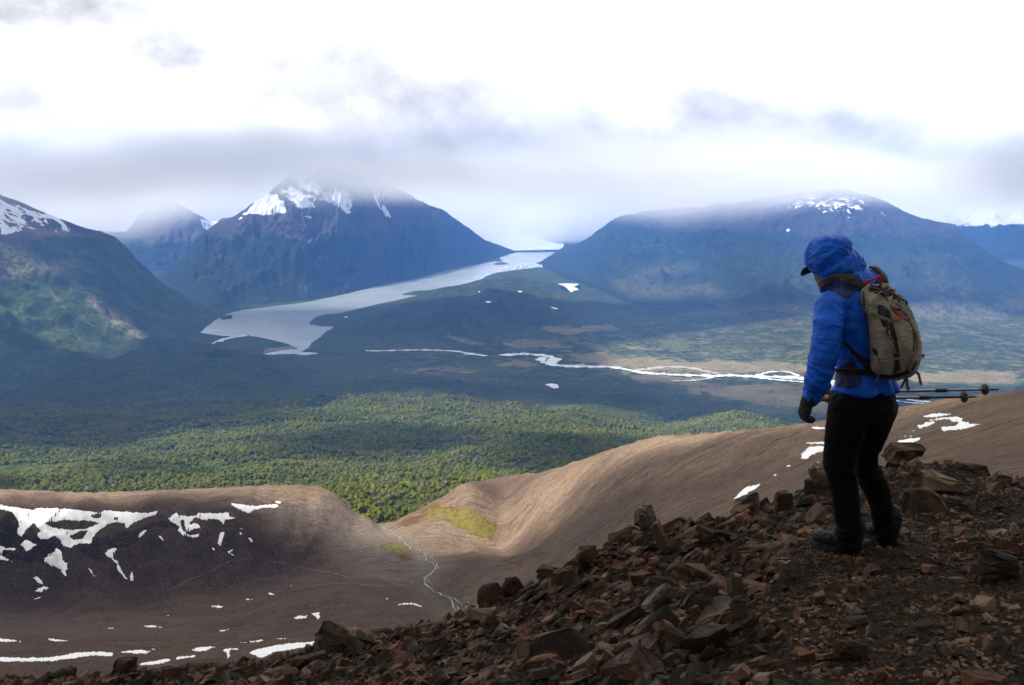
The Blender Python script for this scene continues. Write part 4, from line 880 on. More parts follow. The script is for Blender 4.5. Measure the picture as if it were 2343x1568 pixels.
# open towards the rim of the deck
rim = sstep(GY, -1500, -600) * sstep(GY, 10300, 8600) * sstep(np.abs(GX), 14000, 12500)
cover *= rim
mcl, n = material('shade_cloud_deck')
cvr = at_(n, 'cover')
tr = n.n('ShaderNodeBsdfTransparent'); tl = n.n('ShaderNodeBsdfTranslucent', {'Color': (.60, .60, .60, 1)})
mxs = n.n('ShaderNodeMixShader', {0: n.ss(cvr, .08, .8, 0, .92)}); n.link(tr.outputs[0], mxs.inputs[1]); n.link(tl.outputs[0], mxs.inputs[2])
n.n('ShaderNodeOutputMaterial', {'Surface': mxs.outputs[0]})
th = 260 * cover * (1 + .5 * fbm(GX / 900, GY / 900, 3))
nr_, nc_ = GX.shape
top = np.stack([GX, GY, CLZ + th + 5], 2).reshape(-1, 3); bot = np.stack([GX, GY, CLZ - th * .35 - 5], 2).reshape(-1, 3)
ft = grid_faces(nr_, nc_); fb = ft[:, ::-1] + nr_ * nc_
keep = (cover.ravel()[ft] > .03).any(1)
co = mesh_obj('shade_cloud', np.r_[top, bot], np.r_[ft[keep], fb[keep]], mcl, smooth=True, kind='stuff')  # unseen slab, added for the shade it throws on the land
attr(co, 'cover', np.r_[cover.ravel(), cover.ravel()])
# ================================================================== the rocky ridge underfoot
from mathutils.bvhtree import BVHTree
FG = [(0,1568,6.3),(-500,1575,7.2),(600,1568,5.2),(1100,1568,4.3),(1600,1568,3.7),(2100,1568,3.3),(2342,1568,3.2),(2700,1568,3.1),
 (1950,1274,5.15),(2035,1248,5.35),(1870,1250,5.4),
 (-500,1565,8.2),(0,1550,7.8),(300,1536,7.8),(600,1512,7.8),(760,1472,7.6),(900,1456,7.4),(1060,1410,7.2),(1200,1350,7.0),(1300,1295,7.0),(1400,1245,7.0),(1500,1222,7.0),(1600,1198,7.2),(1700,1176,7.3),(1760,1150,7.4),(1850,1115,7.4),(1950,1090,7.6),(2050,1068,7.8),(2150,1056,8.0),(2250,1080,7.6),(2342,1096,7.4),(2600,1112,7.2),
 (1500,1400,5.2),(1700,1400,4.6),(1300,1480,5.0),(2200,1300,4.9),(2342,1250,5.2),(2200,1180,6.2),(1800,1255,5.6),(1000,1520,5.6),(1650,1285,6.0)]
pf = [P(*q) for q in FG]
CR = [q for q in FG if q[2] >= 6.9 and q[1] < 1566]
for u, v, y in CR:
    a, s = V2A(u, v); a, s = float(a), float(s)
    pf.append(Vector((a * (y + 2.0), y + 2.0, (s - .075) * (y + 2.0)))); pf.append(Vector((a * 15.5, 15.5, (s - .17) * 15.5)))
pf += [Vector(q) for q in ((0,0,-1.62),(2,0,-1.55),(-2,0,-2.1),(-4,0,-3.0),(3.5,0,-1.45),(0,-4,-1.35),(4,-4,-1.1),(-4,-4,-2.4),(-8,4,-5.3),(-9,9,-6.6),(8,5,-1.8),(8,-3,-1.1),(9,9,-3.2),(-8,-4,-4.4),(2,1.8,-1.58),(0,2,-1.95),(-2.2,3,-2.7))]
tps_f = TPS([(q.x, q.y) for q in pf], [q.z for q in pf], 1e-3)
gxf = np.linspace(-10.5, 10.5, 330); gyf = np.linspace(-5, 16, 330)
FX, FY = np.meshgrid(gxf, gyf); FZ = tps_f(FX, FY)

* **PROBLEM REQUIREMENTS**
Your copy of the data should match it exactly, except that pictures are left out.

* **REPLY**
The Blender Python script for this scene continues. Write part 4, from line 880 on. More parts follow. The script is for Blender 4.5. Measure the picture as if it were 2343x1568 pixels.
# open towards the rim of the deck
rim = sstep(GY, -1500, -600) * sstep(GY, 10300, 8600) * sstep(np.abs(GX), 14000, 12500)
cover *= rim
mcl, n = material('shade_cloud_deck')
cvr = at_(n, 'cover')
tr = n.n('ShaderNodeBsdfTransparent'); tl = n.n('ShaderNodeBsdfTranslucent', {'Color': (.60, .60, .60, 1)})
mxs = n.n('ShaderNodeMixShader', {0: n.ss(cvr, .08, .8, 0, .92)}); n.link(tr.outputs[0], mxs.inputs[1]); n.link(tl.outputs[0], mxs.inputs[2])
n.n('ShaderNodeOutputMaterial', {'Surface': mxs.outputs[0]})
th = 260 * cover * (1 + .5 * fbm(GX / 900, GY / 900, 3))
nr_, nc_ = GX.shape
top = np.stack([GX, GY, CLZ + th + 5], 2).reshape(-1, 3); bot = np.stack([GX, GY, CLZ - th * .35 - 5], 2).reshape(-1, 3)
ft = grid_faces(nr_, nc_); fb = ft[:, ::-1] + nr_ * nc_
keep = (cover.ravel()[ft] > .03).any(1)
co = mesh_obj('shade_cloud', np.r_[top, bot], np.r_[ft[keep], fb[keep]], mcl, smooth=True, kind='stuff')  # unseen slab, added for the shade it throws on the land
attr(co, 'cover', np.r_[cover.ravel(), cover.ravel()])
# ================================================================== the rocky ridge underfoot
from mathutils.bvhtree import BVHTree
FG = [(0,1568,6.3),(-500,1575,7.2),(600,1568,5.2),(1100,1568,4.3),(1600,1568,3.7),(2100,1568,3.3),(2342,1568,3.2),(2700,1568,3.1),
 (1950,1274,5.15),(2035,1248,5.35),(1870,1250,5.4),
 (-500,1565,8.2),(0,1550,7.8),(300,1536,7.8),(600,1512,7.8),(760,1472,7.6),(900,1456,7.4),(1060,1410,7.2),(1200,1350,7.0),(1300,1295,7.0),(1400,1245,7.0),(1500,1222,7.0),(1600,1198,7.2),(1700,1176,7.3),(1760,1150,7.4),(1850,1115,7.4),(1950,1090,7.6),(2050,1068,7.8),(2150,1056,8.0),(2250,1080,7.6),(2342,1096,7.4),(2600,1112,7.2),
 (1500,1400,5.2),(1700,1400,4.6),(1300,1480,5.0),(2200,1300,4.9),(2342,1250,5.2),(2200,1180,6.2),(1800,1255,5.6),(1000,1520,5.6),(1650,1285,6.0)]
pf = [P(*q) for q in FG]
CR = [q for q in FG if q[2] >= 6.9 and q[1] < 1566]
for u, v, y in CR:
    a, s = V2A(u, v); a, s = float(a), float(s)
    pf.append(Vector((a * (y + 2.0), y + 2.0, (s - .075) * (y + 2.0)))); pf.append(Vector((a * 15.5, 15.5, (s - .17) * 15.5)))
pf += [Vector(q) for q in ((0,0,-1.62),(2,0,-1.55),(-2,0,-2.1),(-4,0,-3.0),(3.5,0,-1.45),(0,-4,-1.35),(4,-4,-1.1),(-4,-4,-2.4),(-8,4,-5.3),(-9,9,-6.6),(8,5,-1.8),(8,-3,-1.1),(9,9,-3.2),(-8,-4,-4.4),(2,1.8,-1.58),(0,2,-1.95),(-2.2,3,-2.7))]
tps_f = TPS([(q.x, q.y) for q in pf], [q.z for q in pf], 1e-3)
gxf = np.linspace(-10.5, 10.5, 330); gyf = np.linspace(-5, 16, 330)
FX, FY = np.meshgrid(gxf, gyf); FZ = tps_f(FX, FY)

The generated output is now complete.